---------- Data extract ----------

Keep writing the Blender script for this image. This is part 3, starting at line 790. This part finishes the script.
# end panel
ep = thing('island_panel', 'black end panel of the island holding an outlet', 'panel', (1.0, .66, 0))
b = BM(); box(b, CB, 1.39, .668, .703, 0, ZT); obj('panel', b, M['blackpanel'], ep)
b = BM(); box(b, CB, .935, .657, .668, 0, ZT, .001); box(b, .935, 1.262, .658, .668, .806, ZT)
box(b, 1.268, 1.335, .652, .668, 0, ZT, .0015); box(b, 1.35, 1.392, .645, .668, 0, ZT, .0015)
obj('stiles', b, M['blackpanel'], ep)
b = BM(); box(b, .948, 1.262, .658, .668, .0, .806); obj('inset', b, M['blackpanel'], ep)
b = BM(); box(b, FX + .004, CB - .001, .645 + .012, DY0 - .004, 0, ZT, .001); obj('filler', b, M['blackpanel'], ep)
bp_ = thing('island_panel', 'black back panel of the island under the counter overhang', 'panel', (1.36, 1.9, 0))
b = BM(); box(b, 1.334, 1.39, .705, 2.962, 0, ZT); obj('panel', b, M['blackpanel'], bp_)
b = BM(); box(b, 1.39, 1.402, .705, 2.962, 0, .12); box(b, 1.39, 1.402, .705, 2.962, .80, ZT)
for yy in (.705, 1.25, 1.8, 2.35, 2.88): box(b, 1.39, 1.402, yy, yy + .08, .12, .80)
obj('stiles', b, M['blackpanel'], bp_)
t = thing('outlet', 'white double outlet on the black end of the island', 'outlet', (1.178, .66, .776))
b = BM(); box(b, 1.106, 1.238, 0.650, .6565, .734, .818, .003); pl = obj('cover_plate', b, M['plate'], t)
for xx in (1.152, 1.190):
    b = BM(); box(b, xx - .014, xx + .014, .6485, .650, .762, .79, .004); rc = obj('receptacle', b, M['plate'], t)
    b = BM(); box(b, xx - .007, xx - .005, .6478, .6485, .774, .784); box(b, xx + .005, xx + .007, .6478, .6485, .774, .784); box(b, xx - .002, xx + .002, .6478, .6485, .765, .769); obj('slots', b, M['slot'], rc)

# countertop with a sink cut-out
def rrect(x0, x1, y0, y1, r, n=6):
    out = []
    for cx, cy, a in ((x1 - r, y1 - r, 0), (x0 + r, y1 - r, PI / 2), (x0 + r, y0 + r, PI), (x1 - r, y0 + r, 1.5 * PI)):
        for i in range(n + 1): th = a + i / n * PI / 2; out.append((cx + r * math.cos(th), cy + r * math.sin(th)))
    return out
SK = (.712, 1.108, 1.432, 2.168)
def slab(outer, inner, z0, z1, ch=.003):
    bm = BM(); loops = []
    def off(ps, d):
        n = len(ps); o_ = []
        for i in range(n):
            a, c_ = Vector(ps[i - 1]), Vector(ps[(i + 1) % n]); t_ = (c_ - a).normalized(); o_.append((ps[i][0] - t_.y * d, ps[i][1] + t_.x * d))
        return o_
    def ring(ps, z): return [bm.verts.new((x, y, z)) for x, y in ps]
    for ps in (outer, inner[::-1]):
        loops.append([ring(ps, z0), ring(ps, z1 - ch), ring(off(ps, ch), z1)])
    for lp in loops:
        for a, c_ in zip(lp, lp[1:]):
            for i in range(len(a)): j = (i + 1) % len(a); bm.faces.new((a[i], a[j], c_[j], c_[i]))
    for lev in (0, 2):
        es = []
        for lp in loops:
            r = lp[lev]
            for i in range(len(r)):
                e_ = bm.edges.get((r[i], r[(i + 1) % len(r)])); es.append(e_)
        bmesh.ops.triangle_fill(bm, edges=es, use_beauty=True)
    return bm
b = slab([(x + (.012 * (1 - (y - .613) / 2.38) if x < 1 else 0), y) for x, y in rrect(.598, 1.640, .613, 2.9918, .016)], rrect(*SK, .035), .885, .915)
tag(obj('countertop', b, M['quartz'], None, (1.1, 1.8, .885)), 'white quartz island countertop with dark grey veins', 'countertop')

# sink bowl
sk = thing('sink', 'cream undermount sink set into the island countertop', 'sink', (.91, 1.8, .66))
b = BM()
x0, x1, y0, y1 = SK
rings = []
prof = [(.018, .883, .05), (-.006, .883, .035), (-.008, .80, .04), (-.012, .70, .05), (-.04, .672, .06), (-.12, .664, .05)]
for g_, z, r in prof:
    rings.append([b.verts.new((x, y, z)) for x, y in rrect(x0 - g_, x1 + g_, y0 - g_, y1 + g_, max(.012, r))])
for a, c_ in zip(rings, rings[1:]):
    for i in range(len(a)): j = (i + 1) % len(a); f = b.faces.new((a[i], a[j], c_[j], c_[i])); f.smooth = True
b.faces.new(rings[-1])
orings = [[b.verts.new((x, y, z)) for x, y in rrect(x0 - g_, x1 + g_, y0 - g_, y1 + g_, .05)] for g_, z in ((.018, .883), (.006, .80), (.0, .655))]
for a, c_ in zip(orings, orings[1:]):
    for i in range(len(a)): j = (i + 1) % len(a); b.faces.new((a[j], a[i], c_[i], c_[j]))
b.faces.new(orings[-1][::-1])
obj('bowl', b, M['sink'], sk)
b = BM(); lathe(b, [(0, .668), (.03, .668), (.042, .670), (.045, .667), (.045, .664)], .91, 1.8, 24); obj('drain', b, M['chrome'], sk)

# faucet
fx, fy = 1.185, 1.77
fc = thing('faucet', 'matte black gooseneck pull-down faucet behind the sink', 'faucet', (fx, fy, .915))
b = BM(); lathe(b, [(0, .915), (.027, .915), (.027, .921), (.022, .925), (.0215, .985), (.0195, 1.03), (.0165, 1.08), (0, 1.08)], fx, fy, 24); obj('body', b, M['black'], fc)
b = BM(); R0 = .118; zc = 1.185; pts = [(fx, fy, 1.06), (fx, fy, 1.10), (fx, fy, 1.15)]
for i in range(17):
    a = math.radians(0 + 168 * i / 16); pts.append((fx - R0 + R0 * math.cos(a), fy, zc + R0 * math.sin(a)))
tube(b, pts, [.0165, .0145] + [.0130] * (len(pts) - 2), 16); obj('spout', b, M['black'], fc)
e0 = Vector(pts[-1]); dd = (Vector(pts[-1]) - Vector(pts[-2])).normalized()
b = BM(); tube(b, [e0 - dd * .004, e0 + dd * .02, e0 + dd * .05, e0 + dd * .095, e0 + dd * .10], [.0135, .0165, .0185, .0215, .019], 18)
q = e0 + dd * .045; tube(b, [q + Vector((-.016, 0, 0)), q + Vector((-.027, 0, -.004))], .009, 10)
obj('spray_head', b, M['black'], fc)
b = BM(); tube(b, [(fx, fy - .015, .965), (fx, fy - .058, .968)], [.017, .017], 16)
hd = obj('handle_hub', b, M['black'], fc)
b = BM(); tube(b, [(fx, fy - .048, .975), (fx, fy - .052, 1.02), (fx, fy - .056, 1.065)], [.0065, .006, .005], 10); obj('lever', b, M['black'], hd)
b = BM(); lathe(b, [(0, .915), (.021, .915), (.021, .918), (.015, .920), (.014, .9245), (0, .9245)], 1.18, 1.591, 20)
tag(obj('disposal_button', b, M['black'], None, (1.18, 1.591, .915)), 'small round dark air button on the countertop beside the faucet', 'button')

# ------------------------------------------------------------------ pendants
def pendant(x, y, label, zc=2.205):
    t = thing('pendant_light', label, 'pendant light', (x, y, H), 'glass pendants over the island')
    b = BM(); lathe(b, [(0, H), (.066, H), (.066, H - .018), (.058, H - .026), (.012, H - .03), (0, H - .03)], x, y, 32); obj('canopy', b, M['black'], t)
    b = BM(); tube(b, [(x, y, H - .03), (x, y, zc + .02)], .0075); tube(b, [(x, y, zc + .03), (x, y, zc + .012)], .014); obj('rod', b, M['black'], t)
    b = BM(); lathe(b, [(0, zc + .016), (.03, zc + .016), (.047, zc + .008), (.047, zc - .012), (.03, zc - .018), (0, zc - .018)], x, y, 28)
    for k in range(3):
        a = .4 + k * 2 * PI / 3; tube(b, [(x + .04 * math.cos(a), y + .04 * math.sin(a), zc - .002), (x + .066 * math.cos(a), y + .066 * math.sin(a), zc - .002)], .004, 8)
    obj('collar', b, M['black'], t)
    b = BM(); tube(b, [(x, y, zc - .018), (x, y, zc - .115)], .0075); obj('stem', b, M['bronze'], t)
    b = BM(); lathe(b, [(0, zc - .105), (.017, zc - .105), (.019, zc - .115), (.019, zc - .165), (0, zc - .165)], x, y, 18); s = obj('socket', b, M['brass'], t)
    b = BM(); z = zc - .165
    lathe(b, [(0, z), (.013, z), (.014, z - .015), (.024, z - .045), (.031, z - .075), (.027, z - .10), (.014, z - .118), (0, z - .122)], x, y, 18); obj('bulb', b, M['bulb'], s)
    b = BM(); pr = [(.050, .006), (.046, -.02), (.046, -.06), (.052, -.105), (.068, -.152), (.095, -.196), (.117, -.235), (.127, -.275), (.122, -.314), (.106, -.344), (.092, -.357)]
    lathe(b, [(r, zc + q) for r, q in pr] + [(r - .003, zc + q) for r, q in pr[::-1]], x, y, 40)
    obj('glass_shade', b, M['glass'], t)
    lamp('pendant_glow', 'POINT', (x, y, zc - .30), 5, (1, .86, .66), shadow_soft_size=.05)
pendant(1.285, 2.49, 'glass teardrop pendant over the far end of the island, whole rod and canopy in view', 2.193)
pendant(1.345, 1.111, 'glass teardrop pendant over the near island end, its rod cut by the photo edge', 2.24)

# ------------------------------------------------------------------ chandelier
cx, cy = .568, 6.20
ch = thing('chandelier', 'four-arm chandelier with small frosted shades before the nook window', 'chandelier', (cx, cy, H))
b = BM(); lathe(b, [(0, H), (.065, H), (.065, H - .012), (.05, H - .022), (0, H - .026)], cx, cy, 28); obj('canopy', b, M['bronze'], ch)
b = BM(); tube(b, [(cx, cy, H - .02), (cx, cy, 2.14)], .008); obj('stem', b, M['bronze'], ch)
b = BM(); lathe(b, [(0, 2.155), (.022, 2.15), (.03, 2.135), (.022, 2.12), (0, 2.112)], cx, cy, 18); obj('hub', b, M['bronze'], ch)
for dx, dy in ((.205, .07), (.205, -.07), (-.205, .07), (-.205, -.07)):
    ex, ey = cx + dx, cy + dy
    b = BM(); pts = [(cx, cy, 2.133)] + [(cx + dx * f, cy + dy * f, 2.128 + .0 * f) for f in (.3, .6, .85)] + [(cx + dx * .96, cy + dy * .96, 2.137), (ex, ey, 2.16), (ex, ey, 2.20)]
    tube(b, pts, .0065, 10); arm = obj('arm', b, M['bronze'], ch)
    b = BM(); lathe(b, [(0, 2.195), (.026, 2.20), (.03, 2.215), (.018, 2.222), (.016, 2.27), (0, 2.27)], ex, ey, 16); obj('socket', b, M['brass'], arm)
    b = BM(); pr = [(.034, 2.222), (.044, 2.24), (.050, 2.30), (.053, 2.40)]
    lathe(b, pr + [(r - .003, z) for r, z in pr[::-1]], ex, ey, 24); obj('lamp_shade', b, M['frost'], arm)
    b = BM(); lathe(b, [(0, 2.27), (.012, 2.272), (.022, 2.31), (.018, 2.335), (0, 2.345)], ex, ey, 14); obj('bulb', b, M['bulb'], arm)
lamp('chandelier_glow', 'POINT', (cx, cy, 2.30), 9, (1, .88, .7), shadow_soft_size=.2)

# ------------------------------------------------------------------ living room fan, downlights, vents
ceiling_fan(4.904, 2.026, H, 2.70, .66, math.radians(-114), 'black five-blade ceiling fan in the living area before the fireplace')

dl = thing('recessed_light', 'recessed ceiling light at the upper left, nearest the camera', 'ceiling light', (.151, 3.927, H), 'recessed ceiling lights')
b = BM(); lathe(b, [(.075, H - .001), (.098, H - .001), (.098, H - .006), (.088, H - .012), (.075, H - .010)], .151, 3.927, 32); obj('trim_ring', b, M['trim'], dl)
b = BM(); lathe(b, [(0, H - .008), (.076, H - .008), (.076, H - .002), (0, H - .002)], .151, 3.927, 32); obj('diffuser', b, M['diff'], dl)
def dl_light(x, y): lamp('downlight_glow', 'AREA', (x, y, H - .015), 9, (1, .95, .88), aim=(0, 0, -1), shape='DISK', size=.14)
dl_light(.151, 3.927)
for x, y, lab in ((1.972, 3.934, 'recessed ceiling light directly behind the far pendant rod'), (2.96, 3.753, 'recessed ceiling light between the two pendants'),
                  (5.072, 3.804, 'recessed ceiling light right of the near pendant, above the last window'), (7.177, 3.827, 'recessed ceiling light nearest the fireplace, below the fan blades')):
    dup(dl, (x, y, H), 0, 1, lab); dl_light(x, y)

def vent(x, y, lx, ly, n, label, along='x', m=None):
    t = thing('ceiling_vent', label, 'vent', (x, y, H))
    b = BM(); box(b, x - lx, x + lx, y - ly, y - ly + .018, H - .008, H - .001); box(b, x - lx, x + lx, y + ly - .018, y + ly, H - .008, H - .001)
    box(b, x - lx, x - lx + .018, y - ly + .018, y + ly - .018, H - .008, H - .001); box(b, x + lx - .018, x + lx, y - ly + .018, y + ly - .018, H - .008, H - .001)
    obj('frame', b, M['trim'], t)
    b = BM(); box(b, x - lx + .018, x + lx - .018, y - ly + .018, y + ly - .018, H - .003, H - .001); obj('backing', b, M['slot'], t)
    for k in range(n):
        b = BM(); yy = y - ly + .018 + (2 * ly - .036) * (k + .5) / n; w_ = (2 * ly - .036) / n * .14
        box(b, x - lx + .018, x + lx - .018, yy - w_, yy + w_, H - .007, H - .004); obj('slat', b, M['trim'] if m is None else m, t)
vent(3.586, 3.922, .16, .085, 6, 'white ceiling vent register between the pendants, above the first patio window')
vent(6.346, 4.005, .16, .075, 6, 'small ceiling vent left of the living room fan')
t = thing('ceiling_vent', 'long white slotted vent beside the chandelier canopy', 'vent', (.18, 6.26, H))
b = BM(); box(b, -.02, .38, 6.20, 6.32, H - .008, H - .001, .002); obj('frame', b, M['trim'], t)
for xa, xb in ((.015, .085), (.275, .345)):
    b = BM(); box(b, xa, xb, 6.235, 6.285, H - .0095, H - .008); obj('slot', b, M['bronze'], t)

----------

__Exercise details__:
Only the lines from the beginning of the material to the line containing "b = BM(); box(b, xx - .007, xx" should be echoed, verbatim and in full.

__Task output__:
Keep writing the Blender script for this image. This is part 3, starting at line 790. This part finishes the script.
# end panel
ep = thing('island_panel', 'black end panel of the island holding an outlet', 'panel', (1.0, .66, 0))
b = BM(); box(b, CB, 1.39, .668, .703, 0, ZT); obj('panel', b, M['blackpanel'], ep)
b = BM(); box(b, CB, .935, .657, .668, 0, ZT, .001); box(b, .935, 1.262, .658, .668, .806, ZT)
box(b, 1.268, 1.335, .652, .668, 0, ZT, .0015); box(b, 1.35, 1.392, .645, .668, 0, ZT, .0015)
obj('stiles', b, M['blackpanel'], ep)
b = BM(); box(b, .948, 1.262, .658, .668, .0, .806); obj('inset', b, M['blackpanel'], ep)
b = BM(); box(b, FX + .004, CB - .001, .645 + .012, DY0 - .004, 0, ZT, .001); obj('filler', b, M['blackpanel'], ep)
bp_ = thing('island_panel', 'black back panel of the island under the counter overhang', 'panel', (1.36, 1.9, 0))
b = BM(); box(b, 1.334, 1.39, .705, 2.962, 0, ZT); obj('panel', b, M['blackpanel'], bp_)
b = BM(); box(b, 1.39, 1.402, .705, 2.962, 0, .12); box(b, 1.39, 1.402, .705, 2.962, .80, ZT)
for yy in (.705, 1.25, 1.8, 2.35, 2.88): box(b, 1.39, 1.402, yy, yy + .08, .12, .80)
obj('stiles', b, M['blackpanel'], bp_)
t = thing('outlet', 'white double outlet on the black end of the island', 'outlet', (1.178, .66, .776))
b = BM(); box(b, 1.106, 1.238, 0.650, .6565, .734, .818, .003); pl = obj('cover_plate', b, M['plate'], t)
for xx in (1.152, 1.190):
    b = BM(); box(b, xx - .014, xx + .014, .6485, .650, .762, .79, .004); rc = obj('receptacle', b, M['plate'], t)
    b = BM(); box(b, xx - .007, xx - .005, .6478, .6485, .774, .784); box(b, xx + .005, xx + .007, .6478, .6485, .774, .784); box(b, xx - .002, xx + .002, .6478, .6485, .765, .769); obj('slots', b, M['slot'], rc)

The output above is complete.